Point Addis was just beautiful as always, and I saw a shy albatross flying about one kilometre off the coast. It was very quiet at Anglesea Heath, but I did spot one white-eared honeyeater, a wedge-tailed eagle, and a flock of six buff-rumped thornbills.

Buff-rumped thornbills are olive on the side, yellow on the under side, with a buff (yellow-pale brown) coloured forehead. They have a pale-yellow rump patch and the tail has a black band with a pale tip. The eye has a pale iris.

I’ve walked around Blue Waters Lake a few times to check out the two great cormorant nests. I haven’t seen the parent birds sitting on the nests, or any fledglings in the nests, so I suspect that they have been abandoned. Maybe the birds will sit on the nests again when the weather warms up (I hope).

On the subject of fledglings, there are still six cygnets at Breamlea, and they seem to be thriving despite the cool nights.

On the subject of Blue Waters Lake, Kevin took a fantastic image of a nankeen night heron at the lake.

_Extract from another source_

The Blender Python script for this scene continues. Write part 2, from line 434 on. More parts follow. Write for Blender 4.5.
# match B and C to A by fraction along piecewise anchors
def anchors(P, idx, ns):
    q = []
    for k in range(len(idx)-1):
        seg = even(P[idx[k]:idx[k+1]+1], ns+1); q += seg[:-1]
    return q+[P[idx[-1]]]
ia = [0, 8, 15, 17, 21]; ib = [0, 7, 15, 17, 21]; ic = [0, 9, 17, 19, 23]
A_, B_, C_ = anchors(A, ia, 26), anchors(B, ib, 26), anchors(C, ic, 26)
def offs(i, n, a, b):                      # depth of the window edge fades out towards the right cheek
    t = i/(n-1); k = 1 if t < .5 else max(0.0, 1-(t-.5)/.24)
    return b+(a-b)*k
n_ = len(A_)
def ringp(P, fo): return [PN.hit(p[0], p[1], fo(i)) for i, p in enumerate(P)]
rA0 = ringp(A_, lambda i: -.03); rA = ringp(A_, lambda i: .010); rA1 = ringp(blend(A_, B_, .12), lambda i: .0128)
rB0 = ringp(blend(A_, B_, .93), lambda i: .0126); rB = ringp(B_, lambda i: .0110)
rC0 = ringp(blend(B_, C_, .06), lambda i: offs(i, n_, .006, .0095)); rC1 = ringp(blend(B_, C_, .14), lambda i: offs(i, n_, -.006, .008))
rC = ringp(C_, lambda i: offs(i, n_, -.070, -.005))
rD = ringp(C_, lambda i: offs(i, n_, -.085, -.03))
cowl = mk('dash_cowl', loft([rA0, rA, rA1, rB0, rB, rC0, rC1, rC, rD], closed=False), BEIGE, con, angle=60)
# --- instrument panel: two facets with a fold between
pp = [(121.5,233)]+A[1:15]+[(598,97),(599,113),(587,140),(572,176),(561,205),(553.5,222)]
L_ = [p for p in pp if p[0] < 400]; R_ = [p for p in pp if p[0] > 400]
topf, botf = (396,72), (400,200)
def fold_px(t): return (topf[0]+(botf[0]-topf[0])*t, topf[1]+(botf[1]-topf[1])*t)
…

When I see the night herons there they are usually hiding in the highest tree branch behind thick vegetation, but Kevin was lucky to capture a bird out in the open. He also took a great image of a crested-shrike tit at Rice Reserve, near Connewarre.

I also received an email from Patrick from Portarlington. He sent a photo of a large grey bird wading in the shallows of Port Phillip Bay, which I was able to inform him was a white-faced heron.

On a sad note, Robin Spry and Jennie Turner sent me some information about a deceased hooded plover that Robin found on the beach at Bancoora. Hooded plovers are critically endangered but also fantastic, plucky and brave birds, so it was sad to hear about the demise of ‘CP’.

The cause of CP’s injury was fine cotton wrapped around both legs from perhaps a beach towel or clothing. CP was an old bird. Through Deakin University research, Birdlife Australia’s Beach-nesting Birds Project and local knowledge, CP was one of a pair of hoodies that have been known to have bred at the Bancoora site since 2002.